For some homeowners, reaching those higher standards all at once may mean contending with bigger renovations (and coming up with bigger budgets) than previously planned, which is why Lauren suggests starting small and approaching energy efficiency in stages.

“By starting with the easiest upgrades now, like swapping out your light bulbs or adding in more insulation, you can work your way up to becoming more energy efficient. You can take on projects here and there so that when the time comes, you just need to add the final touches like solar panels to bring your home up to the Net Zero standard.

Even using products within your home that have a reduced carbon footprint can make a difference in the beginning stages. Ultimately, anything you can do to reduce the impact made on the environment and bring down monthly electricity bills counts.”

Change in any capacity begins with awareness, and to determine the best way forward, we must first become aware of our energy usage, a key point that Lauren touches on in his courses.

“We teach builders, renovators, and consumers about understanding their energy consumption. For instance, which electronics tend to use the most energy, or how to manage your home’s energy usage once you have these efficiency measures in place so that you aren’t wasting energy.”

Lauren estimated that about 10% of our hydro bills are for electricity consumed by devices we believe are turned off when in actuality they are in “standby mode” and drawing power continuously. This is known as the Phantom Load and the energy consumed this way adds up over time, costing consumers more than they realize.

Lauren also noted that the latter has become so commonplace that it's now being studied as a behavioural phenomenon, one we need to better understand to further help consumers make better energy choices.

“What’s the sense in converting to a more energy efficient home if you’re going to keep the lights on all day or run your hot water constantly?” he stated with a chuckle. “Understanding the impact of those choices is important, too, if we truly want to make a difference.”

Agents of change like Lauren work hard to educate builders and homeowners about energy efficiency and encourage them to take steps now that will reduce their efforts later because they know all too well what’s on the horizon for Canadians.

“The goal is to raise the standard so that come 2050, when Canada implements their Net Zero goals, everyone will be off fossil fuels and no longer using old heating technology. Waiting until that deadline means scrambling – whether it’s to get training or to find available labour to do the work – and paying to do it all, all at once.”

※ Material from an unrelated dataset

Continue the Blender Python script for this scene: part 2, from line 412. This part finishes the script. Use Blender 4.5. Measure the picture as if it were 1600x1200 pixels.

The time to act is now and Energy Advisors like Lauren are at the ready to help move New Brunswick forward in any way they can. Whether you’re a builder looking to add energy efficiency certifications to your credentials, or a homeowner interested in learning about how you can reduce your energy consumption, everyone has a part to play in reducing greenhouse gas emissions right here at home.

Lauren Lipka is an award-winning Energy Advisor and a trainer for CHBA-NB's Registered Energy Efficient Builder Program, a program designed to help builders and renovators get ready for Canada’s future building requirements.

Lauren is certified to teach ENERGY STAR®, R-2000, Net Zero Ready and Net Zero, and serves on the CHBA Net Zero Technical Committee, the ENERGY STAR® Technical Advisory Committee, and is a Board Member for the Canadian Association of Certified Energy Advisors.